Potential voter fraud, including noncitizen registration, alleged in DC, Ohio, 7 other states

Ohio Secretary of State Frank LaRose is sending evidence of voter fraud to Ohio Attorney General Dave Yost and attorneys general in seven other states for prosecution.

Published: June 3, 2025 10:58pm

(The Center Square) -

Secretary of State Frank LaRose is sending evidence of voter fraud to Ohio Attorney General Dave Yost and attorneys general in seven other states for prosecution.

LaRose announced Tuesday he found potential fraud in noncitizen registration and double votes in Ohio, Virginia, Arizona, Colorado, Illinois, Kentucky, Maryland, South Carolina and Washington, D.C.

The accusations came during ongoing reviews of the Ohio Voter Registration Database with state and federal information. He said he found evidence of 30 noncitizen registrations in Ohio and 11 people who voted in Ohio, the other seven states, and Washington, D.C.

“We must send a clear message that election fraud won’t be tolerated,” LaRose said. “The only way to maintain Ohio’s high standard of election integrity is to enforce the law whenever it’s broken. Through the investigations of our Public Integrity Division’s Election Integrity Unit, we are rooting out lawbreakers so we can bring accountability and justice.”

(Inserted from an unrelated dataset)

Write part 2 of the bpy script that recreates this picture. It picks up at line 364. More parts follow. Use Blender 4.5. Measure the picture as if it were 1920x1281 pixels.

LaRose established the nation’s first Public Integrity Division in 2022. It consolidated several of the secretary of state’s investigation efforts, including campaign finance reporting, voting system certification, voter registration integrity, the investigation of election law violations, data retention and transparency and cybersecurity protocols.

LaRose can investigate but not prosecute. He must refer potential crimes to the attorney general or local district attorneys.

Since 2019, LaRose has referred hundreds of incidents for prosecution.

“Critics of Ohio’s election integrity efforts may try to minimize the significance of these referrals, as though some small amount of election crime is acceptable,” LaRose wrote in a letter to Yost. “Even one illegal vote can spoil the outcome of an election for the citizenry at large, whether it be a school levy, majority control of a legislative chamber, or even a statewide election contest. Just this last election, a single vote in Licking County decided the outcome of a local levy after the final certified count.”